Vladimir Putin, the president of the Russian Federation, has made another step towards the establishment of an integrated currency market in the Commonwealth of Independent States (CIS).
Last week, Mr Putin signed the Federal Law On Ratifying the Agreement on Cooperation in Organising an Integrated Currency Market between Commonwealth of Independent States Member States. In August this year, the Russian president submitted the relevant bill with the State Duma, the lower chamber of the Russian parliament, and now, after the necessary discussions and approvals, the bill is officially a law.
The document seeks to put into action parts of the Plan for Implementing CIS Joint Measures to Overcome the Consequences of the Global Financial and Economic Crisis for 2009–2010. It comes several years after the agreement for cooperation in organising an integrated currency market in the CIS was signed in Ashkhabad on December 5, 2012.

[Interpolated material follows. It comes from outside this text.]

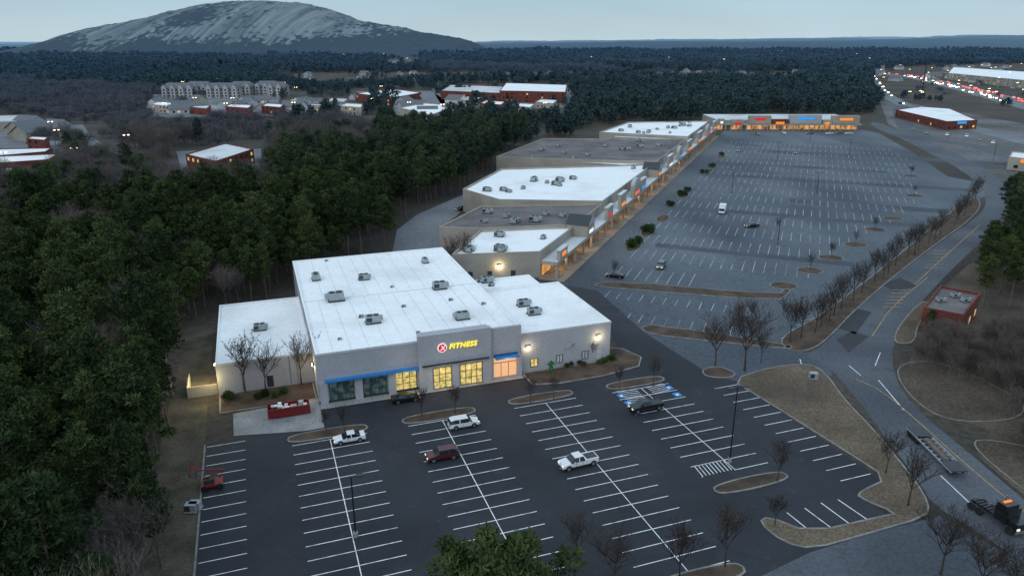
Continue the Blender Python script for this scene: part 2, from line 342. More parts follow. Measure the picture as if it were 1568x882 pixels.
for s,t in ((49.3,-14),(49.3,-16.8),(58.6,-14),(58.6,-16.8)):
    b.face([site(s-.7,t-.7,zm+.009),site(s+.7,t-.7,zm+.009),site(s+.7,t+.7,zm+.009),site(s-.7,t+.7,zm+.009)],M_blue)
    b.face([site(s-.3,t-.3,zm+.013),site(s+.3,t-.3,zm+.013),site(s+.2,t+.3,zm+.013),site(s-.2,t+.3,zm+.013)],M_white)
for k in range(9): ln(48.6+k*.6,-39.8,48.9+k*.6,-37.3,.12,z=zm+.008)
ln(48.5,-39.9,53.8,-39.9,.13)
def lpx(pts,wd,m,z): ribbon(b,px(pts),wd,z,m,1)
for l in ([(1205,785),(1245,817)],[(1232,778),(1275,810)],[(1257,770),(1302,803)],[(1283,765),(1330,797)]): lpx(l,.14,M_white,zm)
row_z=.045
for l in ([(1700,880),(1568,785),(1480,712),(1400,640),(1350,598),(1310,580)],[(1335,515),(1365,470),(1420,425)],[(1400,436),(1455,385),(1500,345)]): lpx(l,.16,M_yel,row_z)
for l in ([(1345,582),(1362,602),(1384,628)],[(1340,560),(1348,540)],[(1440,728),(1490,775)],[(1225,550),(1228,562)],[(1300,560),(1318,575)]): lpx(l,.15,M_white,row_z)
for cx,cy in ((1368,458),(1432,398)):
    for k in range(6): lpx([(cx-16+k*3,cy+12-k*5.2),(cx+10+k*3,cy+12-k*5.2)],.25,M_yel,row_z+.004)
lotp=[(935,420),(1130,206),(1325,205),(1395,245),(1410,300),(1350,345),(1300,378),(1235,420),(1200,440)]
p=10
while p<300:
    for i in range(0,120):
        q=12+i*2.75
        u,v=proj(*strip(p,q)[:2])
        if inpoly(u,v,lotp): ln(p-5.4,q,p+5.4,q,.14,M_faded,strip,.03)
    p+=18.6
for q0,q1,p,D in ((14,50,-6,5),(14,48,-19.5,5)):
    for i in range(int((q1-q0)/2.75)): ln(p-D,q0+i*2.75,p,q0+i*2.75,.14,M_faded,strip,.03)
for i in range(9):
    a=gp(1196+i*8,518-i*6.5); c=gp(1218+i*8,515-i*6.5)
    d=Vector((c[0]-a[0],c[1]-a[1])).normalized(); ribbon(b,[a,(a[0]+d.x*5,a[1]+d.y*5+1.5)],.14,.03,M_faded,0)
b.obj("parking_markings")
# ---------------------------------------------------------------- roof units
def hvac(name,loc,rot,sc=1,parent=None):
    b=MB(); b.box(-1.3,1.3,-.9,.9,0,.25,M_metald); b.box(-1.2,1.2,-.8,.8,.25,1.35,M_metal)
    b.tube((-.5,0,1.35),(-.5,0,1.5),.5,.5,12,M_metald); b.tube((.6,0,1.35),(.6,0,1.5),.45,.45,12,M_metald)
    b.box(1.2,1.75,-.5,.5,.5,1.2,M_metal); b.box(-1.21,-.2,-.83,-.8,.45,1.2,M_metald)
    o=b.obj(name,parent); o.location=loc; o.rotation_euler=(0,0,rot); o.scale=(sc,sc,sc); return o
def wall_lamp(parent,fr,s,t,z,e=140):
    b=MB(); b.box(s-.25,s+.25,t-.3,t,z,z+.3,M_metald,fr); b.box(s-.28,s+.28,t-.42,t-.31,z-.08,z+.22,M_lamp,fr); b.obj("wall_lamp_head",parent)
    l=bpy.data.lights.new("wall_lamp_light",'POINT'); l.energy=e; l.color=(1,.80,.45); l.shadow_soft_size=.15
    o=bpy.data.objects.new("wall_lamp_light",l); scene.collection.objects.link(o); o.location=fr(s,t-.75,z-.1); o.parent=parent
# ---------------------------------------------------------------- gym
gym=empty("gym_building")
b=MB()
prism(b,[site(0,0),site(36,0),site(36,57),site(0,57)],9.2,M_wall,M_roof,.45,.35,cap=M_roof)
b.obj("main_block",gym)
b=MB(); prism(b,[site(36.003,.4),site(54.2,.4),site(54.2,26),site(50,26),site(50,33),site(36.003,33)],7.8,M_wall,M_roof,.5,.35,cap=M_roof); b.obj("right_wing",gym)
b=MB(); prism(b,[site(-16,9.6),site(-.003,9.6),site(-.003,41),site(-16,41)],5.7,M_wall,M_roof,.35,.3,cap=M_roof); b.obj("left_annex",gym)
b=MB(); prism(b,[site(17,-1.1),site(30,-1.1),site(30,-.003),site(17,-.003)],10.4,M_wall,M_wall,.02,.1); 
b.box(17.2,29.8,.346,1.2,8.76,10.2,M_wall,site)
b.box(30.003,35.8,-.6,-.004,4.9,9.9,M_wall,site)
b.box(35.2,35.98,-.6,-.004,0,4.89,M_wall,site); b.box(30.003,30.6,-.6,-.004,0,4.89,M_wall,site)
b.obj("entrance_parapet",gym)
b=MB()
b.box(-.06,16.95,-.06,-.003,8.9,9.26,M_roofg,site)
b.box(54.203,54.27,.4,26,7.45,7.86,M_roofg,site)
b.box(36.1,54.27,.33,.397,7.5,7.86,M_roofg,site)
b.box(-.05,17,-.05,-.003,.15,.55,M_metald,site)
b.box(-16.05,-.05,9.54,9.597,5.4,5.75,M_roofg,site)
for t in (12,24,36,48): b.box(-.05,-.003,t,t+.08,.2,8.9,M_metald,site)
for s in (-12,-8,-4): b.box(s,s+.08,9.56,9.597,.2,5.39,M_metald,site)
b.obj("parapet_trim",gym)
b=MB()
b.box(1.2,17,-1.0,-.06,4.2,4.5,M_blue,site); b.box(30.7,35.1,-1.6,-.02,4.2,4.5,M_blue,site)
b.box(17.5,29.5,-1.5,-1.12,4.75,4.95,M_metald,site)
b.obj("blue_awning",gym)
b=MB()
def win(s0,s1,t,z0,z1,m,nv=3,nh=2,fr=site,fm=M_metald,d=.03,b=b):
    b.box(s0,s1,t-d,t-.003,z0,z1,m,fr)
    for i in range(nv+1):
        s=s0+(s1-s0)*i/nv; b.box(s-.05,s+.05,t-d-.08,t-d-.002,z0,z1,fm,fr)
    for i in range(nh+1):
        z=z0+(z1-z0)*i/nh; b.box(s0-.05,s1+.05,t-d-.1,t-d-.084,z-.05,z+.05,fm,fr)
win(1.8,5.8,0,.56,4.0,M_dim,3,3); win(7.4,11.4,0,.56,4.0,M_dim,3,3); win(13,16.6,0,.56,4.0,M_lit,3,3)
win(19.4,22.6,-1.1,.3,4.2,M_lit,3,3); win(24.2,28.2,-1.1,.3,4.2,M_lit,4,3)
b.box(30.7,35.1,-.04,-.003,.16,4.15,M_peach,site)
for s in (32.1,33.5): b.box(s,s+.08,-.12,-.042,.16,2.9,M_metald,site)
b.box(30.7,35.1,-.12,-.043,2.9,3.0,M_metald,site)
win(38,39.4,.4,1.0,2.6,M_lit,2,1); win(43.2,44.4,.4,1.0,2.6,M_roofg,2,1); win(48.4,49.6,.4,1.0,2.6,M_roofg,2,1)
b.box(51.5,52.5,.33,.397,.2,2.3,M_roofg,site)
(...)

Under the agreement, resident banks of the participants are given direct access to each other’s domestic currency markets to conduct interbank FX transactions on terms that are more favourable than those offered to domestic commercial banks.
This is set to encourage the use of national currencies in foreign trade payments and financial services and, hence, establish preconditions for greater liquidity in domestic currency markets.
The main aim is to bolster domestic currency markets and promote FX co-operation among CIS members.